BRAGA, Portugal — The Taliban tried to silence them, at times violently. The musicians from the Afghan Youth Orchestra have defiantly played on, and this week they will take to one of the world’s most prestigious stages: Carnegie Hall . Their journey to perform at the famed New York City concert venue has been long, painful and fraught with danger.
After the Taliban swept back into power in Afghanistan in August 2021 , many of the musicians believed they’d never play their instruments again. According to the group’s hard-line and austere interpretation of Islam, women should remain covered outside the home. Most forms music are strictly forbidden.

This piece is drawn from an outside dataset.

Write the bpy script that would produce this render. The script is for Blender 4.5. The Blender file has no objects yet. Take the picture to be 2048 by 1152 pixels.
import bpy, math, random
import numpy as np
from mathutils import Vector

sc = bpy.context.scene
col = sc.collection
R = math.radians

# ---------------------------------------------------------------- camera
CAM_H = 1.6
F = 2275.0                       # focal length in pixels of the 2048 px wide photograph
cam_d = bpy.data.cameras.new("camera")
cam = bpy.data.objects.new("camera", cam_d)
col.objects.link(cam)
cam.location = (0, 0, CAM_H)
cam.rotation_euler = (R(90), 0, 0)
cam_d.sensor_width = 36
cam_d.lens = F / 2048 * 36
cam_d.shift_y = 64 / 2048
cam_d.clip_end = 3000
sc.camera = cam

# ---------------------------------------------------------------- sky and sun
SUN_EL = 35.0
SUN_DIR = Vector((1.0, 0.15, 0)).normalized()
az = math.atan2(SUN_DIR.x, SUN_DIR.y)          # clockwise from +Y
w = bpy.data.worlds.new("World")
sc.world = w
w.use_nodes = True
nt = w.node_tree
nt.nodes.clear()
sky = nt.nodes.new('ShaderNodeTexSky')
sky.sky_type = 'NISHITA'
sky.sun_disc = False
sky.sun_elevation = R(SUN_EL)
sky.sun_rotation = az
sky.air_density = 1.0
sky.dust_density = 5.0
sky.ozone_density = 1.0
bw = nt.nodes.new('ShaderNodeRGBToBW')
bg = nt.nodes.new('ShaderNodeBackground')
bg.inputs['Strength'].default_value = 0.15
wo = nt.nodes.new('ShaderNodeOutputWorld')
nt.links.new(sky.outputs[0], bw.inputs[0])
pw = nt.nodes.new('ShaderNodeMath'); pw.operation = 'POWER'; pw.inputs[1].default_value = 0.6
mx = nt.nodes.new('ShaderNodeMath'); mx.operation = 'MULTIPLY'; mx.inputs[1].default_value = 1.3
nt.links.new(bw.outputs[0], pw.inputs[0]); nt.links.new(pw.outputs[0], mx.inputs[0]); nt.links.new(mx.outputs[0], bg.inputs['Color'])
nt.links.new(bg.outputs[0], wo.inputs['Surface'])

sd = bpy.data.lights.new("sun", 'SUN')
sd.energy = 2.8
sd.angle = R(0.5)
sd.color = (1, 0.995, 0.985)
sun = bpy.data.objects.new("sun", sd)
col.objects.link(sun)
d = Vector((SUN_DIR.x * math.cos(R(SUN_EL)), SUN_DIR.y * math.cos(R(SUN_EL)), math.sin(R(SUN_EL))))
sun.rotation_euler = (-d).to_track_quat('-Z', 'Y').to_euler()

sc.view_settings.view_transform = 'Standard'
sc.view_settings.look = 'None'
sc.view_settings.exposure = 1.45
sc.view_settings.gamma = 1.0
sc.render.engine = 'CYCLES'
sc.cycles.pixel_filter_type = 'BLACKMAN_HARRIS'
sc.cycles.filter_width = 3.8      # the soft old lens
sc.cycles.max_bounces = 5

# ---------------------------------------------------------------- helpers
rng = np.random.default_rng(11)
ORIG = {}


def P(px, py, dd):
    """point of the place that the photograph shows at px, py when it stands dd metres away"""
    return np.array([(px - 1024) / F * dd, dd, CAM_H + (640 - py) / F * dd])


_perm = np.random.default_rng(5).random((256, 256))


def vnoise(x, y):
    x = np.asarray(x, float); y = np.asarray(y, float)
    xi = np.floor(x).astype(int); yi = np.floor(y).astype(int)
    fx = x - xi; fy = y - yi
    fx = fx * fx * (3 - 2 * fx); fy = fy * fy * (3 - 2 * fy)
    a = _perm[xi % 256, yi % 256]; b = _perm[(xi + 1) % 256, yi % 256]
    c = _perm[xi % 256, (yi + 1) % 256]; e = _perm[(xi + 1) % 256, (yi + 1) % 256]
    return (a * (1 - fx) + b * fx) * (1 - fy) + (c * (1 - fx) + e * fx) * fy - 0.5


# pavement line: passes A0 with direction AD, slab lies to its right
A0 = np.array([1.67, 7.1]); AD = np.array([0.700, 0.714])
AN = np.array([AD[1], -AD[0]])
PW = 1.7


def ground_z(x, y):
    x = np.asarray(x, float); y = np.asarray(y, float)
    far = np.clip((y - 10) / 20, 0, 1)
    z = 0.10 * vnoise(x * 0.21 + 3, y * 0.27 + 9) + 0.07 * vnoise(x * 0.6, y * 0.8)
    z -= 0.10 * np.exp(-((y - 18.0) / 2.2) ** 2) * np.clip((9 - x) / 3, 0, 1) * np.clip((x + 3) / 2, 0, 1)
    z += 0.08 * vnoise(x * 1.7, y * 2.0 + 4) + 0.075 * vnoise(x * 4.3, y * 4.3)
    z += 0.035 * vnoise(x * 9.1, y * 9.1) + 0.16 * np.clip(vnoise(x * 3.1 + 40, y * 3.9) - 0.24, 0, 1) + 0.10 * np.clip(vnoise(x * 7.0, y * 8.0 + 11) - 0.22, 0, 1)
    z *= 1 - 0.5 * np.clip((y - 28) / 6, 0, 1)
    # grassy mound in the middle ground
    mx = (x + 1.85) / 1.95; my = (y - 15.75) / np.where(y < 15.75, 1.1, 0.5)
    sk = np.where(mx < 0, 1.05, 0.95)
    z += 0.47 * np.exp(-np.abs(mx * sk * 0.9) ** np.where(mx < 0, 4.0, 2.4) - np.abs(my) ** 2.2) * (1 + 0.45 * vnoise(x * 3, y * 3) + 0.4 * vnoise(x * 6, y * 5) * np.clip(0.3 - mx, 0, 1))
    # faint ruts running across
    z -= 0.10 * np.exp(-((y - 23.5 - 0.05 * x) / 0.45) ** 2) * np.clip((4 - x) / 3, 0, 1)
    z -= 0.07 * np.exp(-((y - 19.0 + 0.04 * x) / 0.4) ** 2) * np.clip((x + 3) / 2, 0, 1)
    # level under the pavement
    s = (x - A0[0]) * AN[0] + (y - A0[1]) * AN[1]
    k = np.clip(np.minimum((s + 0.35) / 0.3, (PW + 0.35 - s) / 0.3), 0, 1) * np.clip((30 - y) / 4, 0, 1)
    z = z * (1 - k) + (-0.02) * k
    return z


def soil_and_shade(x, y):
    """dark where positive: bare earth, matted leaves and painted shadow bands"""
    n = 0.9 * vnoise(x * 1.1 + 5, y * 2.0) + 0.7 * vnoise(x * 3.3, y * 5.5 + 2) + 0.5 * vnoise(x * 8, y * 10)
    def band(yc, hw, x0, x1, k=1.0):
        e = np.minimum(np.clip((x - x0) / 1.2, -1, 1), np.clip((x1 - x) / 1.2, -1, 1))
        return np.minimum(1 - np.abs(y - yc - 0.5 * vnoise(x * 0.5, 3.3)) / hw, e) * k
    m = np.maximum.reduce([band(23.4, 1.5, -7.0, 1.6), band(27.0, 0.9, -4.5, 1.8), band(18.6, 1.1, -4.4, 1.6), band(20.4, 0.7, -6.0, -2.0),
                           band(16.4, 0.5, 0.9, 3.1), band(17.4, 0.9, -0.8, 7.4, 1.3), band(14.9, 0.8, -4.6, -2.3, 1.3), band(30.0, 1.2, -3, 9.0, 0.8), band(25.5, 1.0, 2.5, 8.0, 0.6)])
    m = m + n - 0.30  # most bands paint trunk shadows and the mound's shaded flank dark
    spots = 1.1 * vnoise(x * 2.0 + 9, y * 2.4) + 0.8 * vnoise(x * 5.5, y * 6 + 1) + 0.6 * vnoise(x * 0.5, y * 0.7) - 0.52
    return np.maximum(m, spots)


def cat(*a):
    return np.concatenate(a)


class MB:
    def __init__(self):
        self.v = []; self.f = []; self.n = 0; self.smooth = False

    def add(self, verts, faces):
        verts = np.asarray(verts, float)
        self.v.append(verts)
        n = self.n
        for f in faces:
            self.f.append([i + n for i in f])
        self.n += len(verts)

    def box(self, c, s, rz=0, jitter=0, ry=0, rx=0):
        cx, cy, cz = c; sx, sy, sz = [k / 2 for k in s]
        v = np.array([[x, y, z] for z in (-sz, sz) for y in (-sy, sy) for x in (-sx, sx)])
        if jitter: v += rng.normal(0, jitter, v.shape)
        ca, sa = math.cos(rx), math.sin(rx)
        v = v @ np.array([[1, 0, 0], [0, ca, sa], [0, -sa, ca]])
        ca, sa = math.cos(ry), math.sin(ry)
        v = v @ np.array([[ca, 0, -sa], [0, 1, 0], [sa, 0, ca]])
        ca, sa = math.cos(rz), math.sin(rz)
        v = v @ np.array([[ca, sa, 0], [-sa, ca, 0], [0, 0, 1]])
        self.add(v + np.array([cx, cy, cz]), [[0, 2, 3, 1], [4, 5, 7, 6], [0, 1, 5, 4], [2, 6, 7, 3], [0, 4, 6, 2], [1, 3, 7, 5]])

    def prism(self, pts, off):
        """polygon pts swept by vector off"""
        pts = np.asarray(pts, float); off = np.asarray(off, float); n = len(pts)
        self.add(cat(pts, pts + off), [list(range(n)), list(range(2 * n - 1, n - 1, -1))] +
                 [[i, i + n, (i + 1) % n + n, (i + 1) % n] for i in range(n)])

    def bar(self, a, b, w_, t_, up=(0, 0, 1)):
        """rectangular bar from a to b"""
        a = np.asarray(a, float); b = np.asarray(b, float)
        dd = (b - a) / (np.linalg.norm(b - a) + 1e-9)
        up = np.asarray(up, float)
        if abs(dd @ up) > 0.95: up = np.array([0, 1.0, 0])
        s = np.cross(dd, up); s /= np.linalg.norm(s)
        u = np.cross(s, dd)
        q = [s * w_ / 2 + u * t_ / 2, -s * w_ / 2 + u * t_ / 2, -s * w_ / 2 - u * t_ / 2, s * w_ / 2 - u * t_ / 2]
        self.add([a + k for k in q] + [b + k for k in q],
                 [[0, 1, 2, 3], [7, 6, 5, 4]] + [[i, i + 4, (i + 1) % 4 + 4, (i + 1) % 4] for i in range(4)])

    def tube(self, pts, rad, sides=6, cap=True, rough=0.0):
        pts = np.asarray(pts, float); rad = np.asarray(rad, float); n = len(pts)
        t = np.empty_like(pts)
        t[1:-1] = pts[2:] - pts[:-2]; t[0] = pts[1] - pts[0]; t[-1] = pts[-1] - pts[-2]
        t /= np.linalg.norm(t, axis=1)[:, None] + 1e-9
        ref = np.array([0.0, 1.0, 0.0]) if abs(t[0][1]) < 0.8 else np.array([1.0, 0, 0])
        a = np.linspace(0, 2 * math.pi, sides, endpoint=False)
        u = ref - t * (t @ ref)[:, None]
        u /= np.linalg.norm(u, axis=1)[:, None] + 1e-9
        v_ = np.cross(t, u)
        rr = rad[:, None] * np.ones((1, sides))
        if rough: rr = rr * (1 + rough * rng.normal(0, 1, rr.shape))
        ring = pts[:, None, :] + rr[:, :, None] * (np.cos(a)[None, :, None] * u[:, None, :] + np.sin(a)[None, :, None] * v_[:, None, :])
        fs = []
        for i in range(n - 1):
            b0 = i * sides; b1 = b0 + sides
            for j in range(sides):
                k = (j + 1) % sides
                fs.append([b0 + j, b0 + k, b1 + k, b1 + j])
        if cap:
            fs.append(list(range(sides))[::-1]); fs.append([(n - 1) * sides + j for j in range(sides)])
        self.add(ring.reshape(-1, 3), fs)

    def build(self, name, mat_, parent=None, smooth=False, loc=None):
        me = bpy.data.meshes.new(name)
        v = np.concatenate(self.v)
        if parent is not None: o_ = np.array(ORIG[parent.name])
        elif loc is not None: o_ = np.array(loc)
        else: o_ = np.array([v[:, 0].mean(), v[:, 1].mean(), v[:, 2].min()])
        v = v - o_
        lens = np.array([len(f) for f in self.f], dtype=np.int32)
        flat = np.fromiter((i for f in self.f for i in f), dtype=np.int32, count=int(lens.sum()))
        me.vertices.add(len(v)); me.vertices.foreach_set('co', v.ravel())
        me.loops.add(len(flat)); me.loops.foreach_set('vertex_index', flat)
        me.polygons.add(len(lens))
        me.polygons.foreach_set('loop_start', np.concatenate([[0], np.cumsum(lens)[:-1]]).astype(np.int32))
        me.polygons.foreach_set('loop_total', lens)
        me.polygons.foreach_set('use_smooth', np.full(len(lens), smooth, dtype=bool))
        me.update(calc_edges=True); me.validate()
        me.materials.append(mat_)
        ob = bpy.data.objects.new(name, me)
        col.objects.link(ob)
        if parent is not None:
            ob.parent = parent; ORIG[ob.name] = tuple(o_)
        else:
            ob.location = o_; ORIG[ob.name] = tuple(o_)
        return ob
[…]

That’s what makes Wednesday’s Carnegie Hall concert such a triumph, Ahmad Sarmast, founder and director of the Afghanistan National Institute of Music (ANIM) , told NBC News in a series of interviews, the last in late July. It’s a “message of resilience, resistance, to the people of Afghanistan and the youth of Afghanistan,” he said. “In spite of all the challenges and the difficulties that they are going through and what they experienced in the last three years, they are still strong.
” ANIM, which the youth orchestra is part of, has long stood as a resounding symbol of resilience and resistance since it was established in 2010. Born under the fragile security of a United States-backed Afghan government in Kabul , it was the country’s first and only school of its kind. Boys and girls shared classrooms, Afghan.